Raising your rate fairly is all about timing, transparency, and value. Here’s how:
- Review your costs: Fuel, insurance, tools, and inflation may have crept up
- Add qualifications: Training and accreditations can justify a higher rate
- Show reliability: Builders who turn up, communicate well, and finish the job earn trust—and better rates
- Give notice: If you’re working with repeat clients or contractors, a heads-up on rate increases shows professionalism
Where can I find more detailed rates by region or trade?
You can access a full regional breakdown by trade through our internal contractor dashboard (or request the latest version via our support team). You can also check in with your local FMB, NFRC, or electrical/gas trade body for area-specific benchmarking if you’re working across multiple regions.

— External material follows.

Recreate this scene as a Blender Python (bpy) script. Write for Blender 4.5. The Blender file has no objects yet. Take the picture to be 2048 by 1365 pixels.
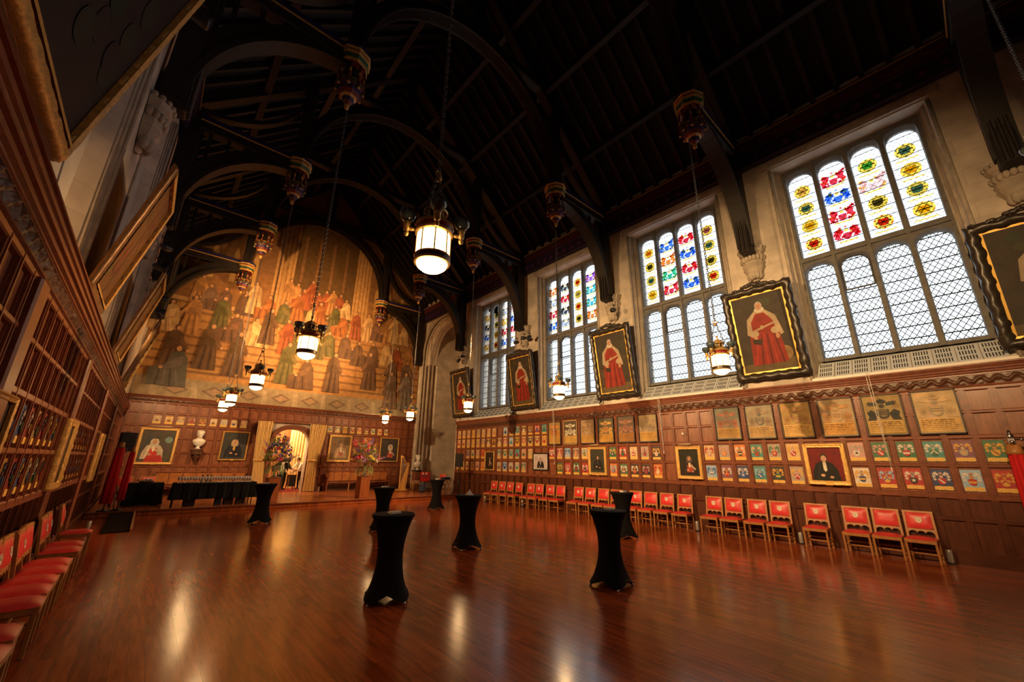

Should I use hourly rates or day rates when quoting?
It depends on the job type. For smaller tasks or callouts, hourly rates offer more flexibility and transparency. For longer jobs—especially multi-day projects—a fixed day rate tends to work better for both parties. Day rates also reduce admin time and avoid disputes about breaks or clock-watching. Always clarify which you’re using upfront with the client or contractor.
What’s a fair mark-up to add if I’m supplying materials?
Most tradespeople apply a 10%–20% markup on materials to cover collection, credit, logistics, and storage. The exact figure depends on how much admin or risk is involved. Be upfront in your quote—clients generally understand that sourcing comes at a cost.